Out of luck are thousands of preferred stockholders in the two companies. The bankruptcy plan says preferred stocks will be rendered worthless.

The same is true for other equity investments such as common stock, almost all of which is owned or controlled by former Metropolitan chairman and CEO C. Paul Sandifur Jr.

There are far more unknowns:

Although Metropolitan and Summit still own insurance affiliates now controlled by insurance commissioners in three states, it’s uncertain if the companies can survive and be sold.

The three insurance companies were valued at $183.5 million before the bankruptcy, but the plan states such a value is “substantially overstated” and “may bear no relationship to what the fair market value would actually be.”

The best chance for investors may be in suing outside accounting firms.

Metropolitan’s bankruptcy lawyers and new management have alleged professional malpractice by auditors, lawyers, tax consultants and others.

Samuel Maizel, the examiner appointed by the bankruptcy court to investigate the financial collapse of Metropolitan, reported, “The recoveries on such claims could potentially be in the tens or even hundreds of millions of dollars.”

Creditors’ attorney P.J. Grabicki has said he plans to hire a law firm next month to sue outside auditor Ernst & Young LLP.

The Big 4 accounting firm audited Metropolitan’s financial statements, but resigned in January after determining that Met executives misled its auditing staff. Ernst & Young disavowed three years of audited financial statements.

Metropolitan filed for bankruptcy protection two weeks later, a Securities & Exchange Commission investigation grew and a federal grand jury was convened in Portland.

While waiting for repayment, some creditors are selling their bankruptcy claims to Argo Partners. The New York firm has offered creditors a nickel on the dollar for their debenture bonds.

The McKinnons are two of those who’ve taken the Argo deal.

“We just didn’t want to wait around for something to happen,” Marcia McKinnon said. The couple received about $1,300 from Argo for their $26,400 in Metropolitan debentures. They still hold about $10,000 in Summit Securities bonds.

Michael Singer, a principal in Argo Partners, said his company has received a trickle of interest in its offer, which was mailed to creditors in August.

“We see ourselves as a firm that provides crisis liquidity,” he said. “Our offer may not be for everyone, but some people need money now.

“I know that what’s happened at Met has made people unhappy and I’m sure coming out with a bid reflecting what we think will happen isn’t very popular,” Singer said.

Argo, he said, is willing to wait for Metropolitan to pay out.
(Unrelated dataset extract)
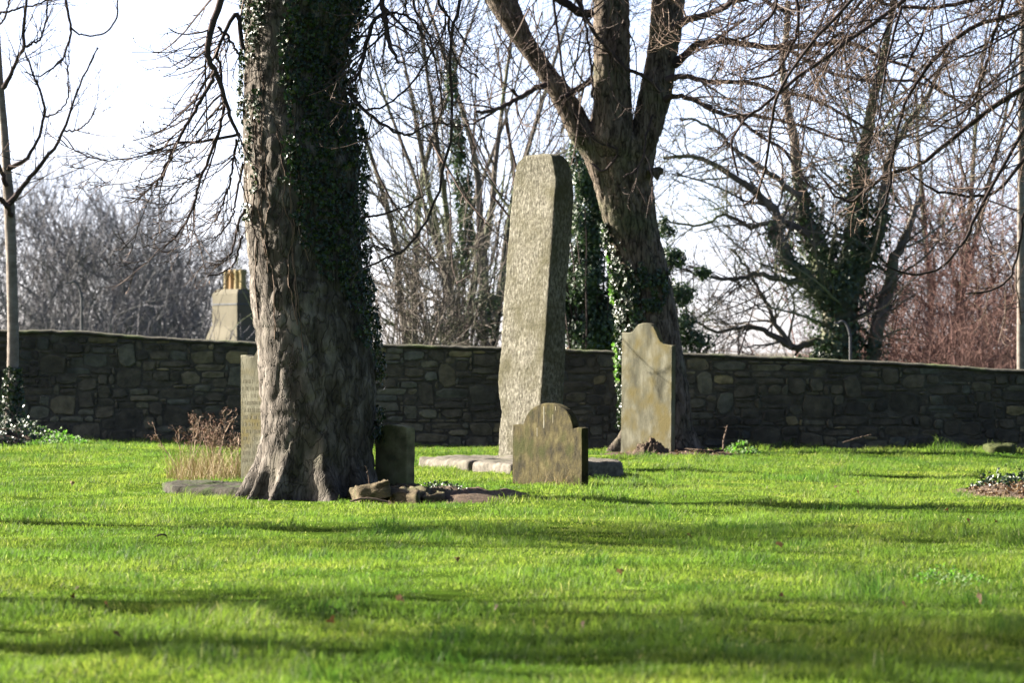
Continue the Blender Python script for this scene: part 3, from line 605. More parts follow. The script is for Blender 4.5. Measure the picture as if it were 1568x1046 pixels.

And it’s willing to risk the unknown: whether Metropolitan will net money from the auditors and other professionals and whether it will recapture the value of its three life insurance companies, Western United Life Assurance in Washington, Old Standard Life in Idaho, and Old West in Arizona.

Some people close to the case say settling the insurance company matters could take years. Lawsuits against auditors and others could take a similar amount of time.

Company officials and attorneys representing creditors in the bankruptcy say they are troubled by offers such as that from Argo. Last spring a San Francisco company was offering creditors a penny on the dollar.

They point to the reorganization plan as proof that investors likely will get something within a year — probably more than a nickel on the dollar.

But lawyers and company officials who drafted the plan can’t publicly solicit support for its passage until Bankruptcy Court Judge Patricia Williams approves the disclosure statement that details risks and benefits of the plan.